Good piece in the
Grauniad about our most successful manager:
1) Tom Watson: Sunderland (1891-92, 1892-93 and 1894-95) and Liverpool (1900-01 and 1905-06)
Tom Watson, the first truly
great manager in English football history, made the likes of José Mourinho and André Villas-Boas look like a pair of superannuated procrastinators. He became manager of Sunderland in 1889 aged just 29, and it wasn't long before his side were making waves. His Sunderland were built on the Scottish passing game, the town's proximity to Scotland allowing him to plunder the best talent of the day: strikers Jimmy Millar and Johnny Campbell, midfield enforcer Hughie Wilson, defender John Auld and eccentric goalkeeper Ned Doig, a man so paranoid about his balding pate that he wore a cap secured with a chin strap.
Sunderland had ambitions to join the nascent Football League and staked their claim with a 4-1 win over Preston North End,
during Preston's Invincibles 1888-89 league season, and a 7-2 skelping of League founder William McGregor's Aston Villa.
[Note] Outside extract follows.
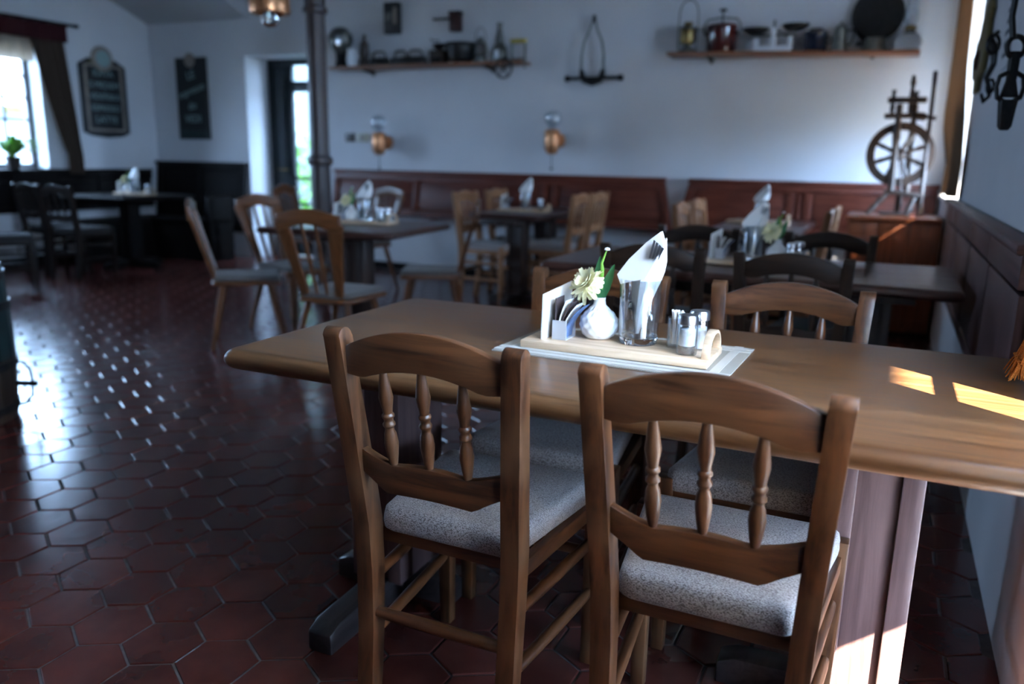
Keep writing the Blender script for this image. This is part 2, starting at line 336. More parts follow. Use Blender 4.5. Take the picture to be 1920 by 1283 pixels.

That win caused McGregor to coo over Sunderland's "talented men in every position", a quote soon mangled into "they are the Team Of All The Talents", a name which stuck.
Sunderland were granted league status in 1890 – the first new team to be admitted, replacing Stoke City – and they soon reached the top. After taking a season to acclimatise, Watson's side won three titles in four years. The first championship saw them win all 13 of their home games, a campaign during which they also recorded 13 wins on the bounce. In their second title season, they were the first team to score 100 goals in a campaign, 43 more than second-placed Preston. They also made the FA Cup semi-finals in 1892 and 1895.
But Watson fell out with the board over money. In 1896, Liverpool offered him an unprecedented wage of £300 per year to take over at Anfield. He snatched their hand off, becoming the highest paid "secretary" in the league. Progress at Anfield was slower – although in his first season Liverpool did at one point top the league for the first time in their history – as Watson pursued a safety-first policy of sorting out his new club's leaky defence. Before long, though, he was hoicking the best talent out of Scotland: wingers John Walker and Tom Robertson, striker Hugh Morgan, and (via Stoke) defender Alex Raisbeck, destined to become a club legend.
Watson nearly led Liverpool to the Double in 1899, but the team lost an FA Cup semi-final against Sheffield United, then spectacularly bottled the league: needing only a draw at Aston Villa to secure the title, they conceded five goals in the first half. Villa won the championship instead. But Liverpool didn't have to wait too long for their first title, which came two seasons later, thanks in no small part to an end-of-season run that saw them let in only two goals in their last 10 games.
Another title came five years later, the major addition to the team being goalkeeper Sam Hardy. Watson's last achievement would be taking Liverpool to the 1914 FA Cup final, which they would lose to Burnley. Just over a year later, he died suddenly of pneumonia and pleurisy. Doig and Raisbeck helped carry his coffin to an unmarked grave in Anfield Cemetery. Doig would later be buried within 20 yards of his old boss. Neither man has a headstone to this day.